Dalam dunia yang cepat berubah, relasi manusia sering kali ringkih. Pertemanan bisa runtuh oleh salah paham, perbedaan pendapat, atau jarak yang semakin membentang. Namun, ada satu bentuk penjagaan yang tak terlihat namun kuat: doa. Sebuah permohonan kepada Tuhan untuk menjaga sahabat, menjadi jembatan batin yang tak lapuk oleh waktu.
Doa yang terucap bukan hanya kata-kata, melainkan ikatan jiwa. Ia adalah bentuk cinta yang tidak menuntut balasan, melainkan hanya berharap pada ridha Tuhan. Ketika seseorang mendoakan sahabatnya agar dilindungi dalam urusan dunia dan akhirat, sejatinya ia sedang memperpanjang umur persahabatan itu sendiri.
Salah satu doa yang kerap menjadi pengikat batin dalam pertemanan berbunyi:
اَللّٰهُمَّ اجْعَلْ صَدَاقَتَنَا بَاقِيَةً فِي رِعَايَتِكَ، وَارْزُقْ صَاحِبِي هُدًى وَنُورًا وَسَعَادَةً لَا تَزُولُ، وَاحْفَظْهُ فِي دِينِهِ وَدُنْيَاهُ وَآخِرَتِهِ. وَلَا تَجْعَلْ بَيْنَنَا فُرْقَةً إِلَّا عَلَى خَيْرٍ، وَاجْمَعْنَا دَائِمًا عَلَى مَحَبَّتِكَ.
“Ya Allah, jadikanlah persahabatan kami tetap terjaga dalam naungan-Mu. Anugerahkan sahabatku petunjuk, cahaya, dan kebahagiaan yang tak akan sirna. Lindungilah ia dalam urusan agama, dunia, dan akhiratnya. Jangan Engkau pisahkan kami kecuali dalam kebaikan, dan pertemukanlah kami selalu dalam cinta-Mu.”
Kalimat ini bukan sekadar pengharapan, tetapi pernyataan keyakinan bahwa cinta karena Allah lebih kuat dari sekadar kesamaan aktivitas atau ide. Ia memohon agar Tuhan tidak sekadar menyatukan, tapi juga menjaga dan memisahkan hanya dalam kebaikan.
Persahabatan yang didasarkan pada cinta karena Allah (mahabbah fillah) membawa dimensi spiritual yang tidak bisa diukur oleh materi. Ketika seseorang mendoakan kebahagiaan sahabatnya tanpa diketahui olehnya, di situlah ketulusan itu menemukan bentuknya yang paling murni.

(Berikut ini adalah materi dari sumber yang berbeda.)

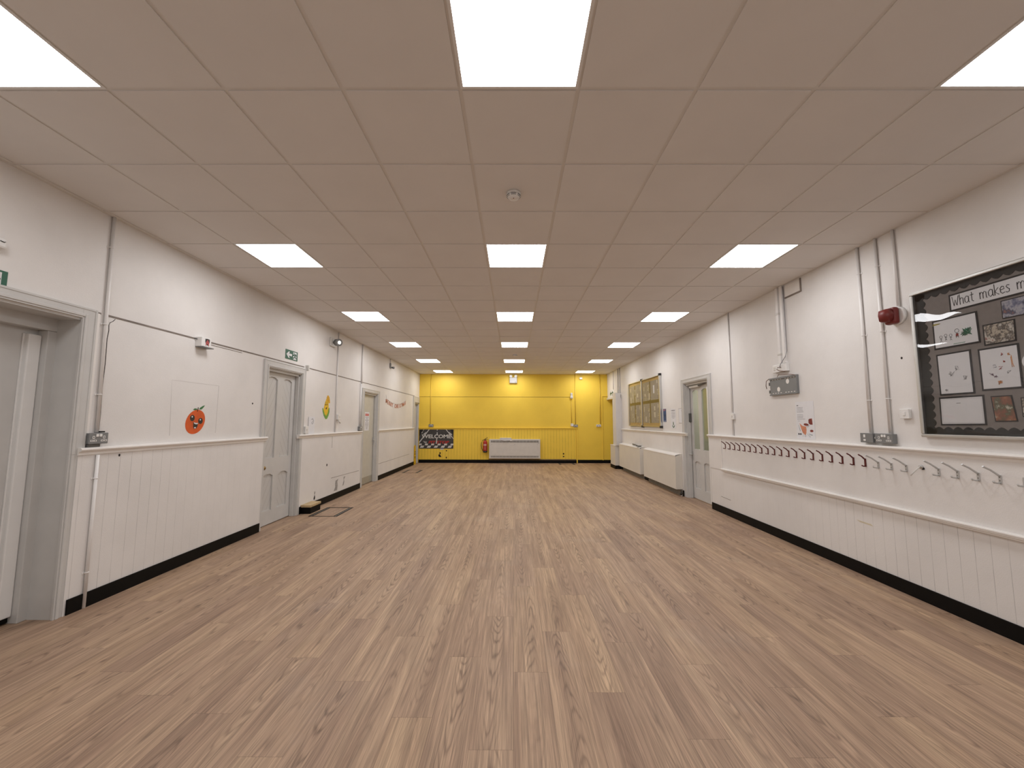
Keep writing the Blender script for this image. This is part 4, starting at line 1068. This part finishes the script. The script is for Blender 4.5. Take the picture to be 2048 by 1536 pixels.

Doa bukan hanya ekspresi harapan, tetapi bentuk pengorbanan batin. Ia menyimpan kerinduan, kepedulian, dan keyakinan bahwa Tuhan akan menjaga yang kita sayangi, bahkan ketika kita tak mampu menjangkaunya secara fisik. Ini adalah bentuk cinta yang tidak mengekang, tetapi membebaskan.
Namun, dalam realitas hidup, kadang sahabat yang dulu duduk dan tidur di karpet yang sama, makan dari piring yang sama, dan menjadi tempat kita menitipkan harapan-harapan besar tentang masa depan pemberdayaan—justru kini menikam dalam diam. Tidak dengan pedang, tapi dengan jarum-jarum kecil dari balik bayang.
Luka semacam itu tidak selalu berdarah, tapi menyisakan pedih dalam yang tidak mudah reda. Kepercayaan yang retak memang tak selalu tampak di permukaan. Tapi saat seseorang tetap mendoakan sahabatnya meski telah dikhianati, di situlah doa menjadi obat paling dalam.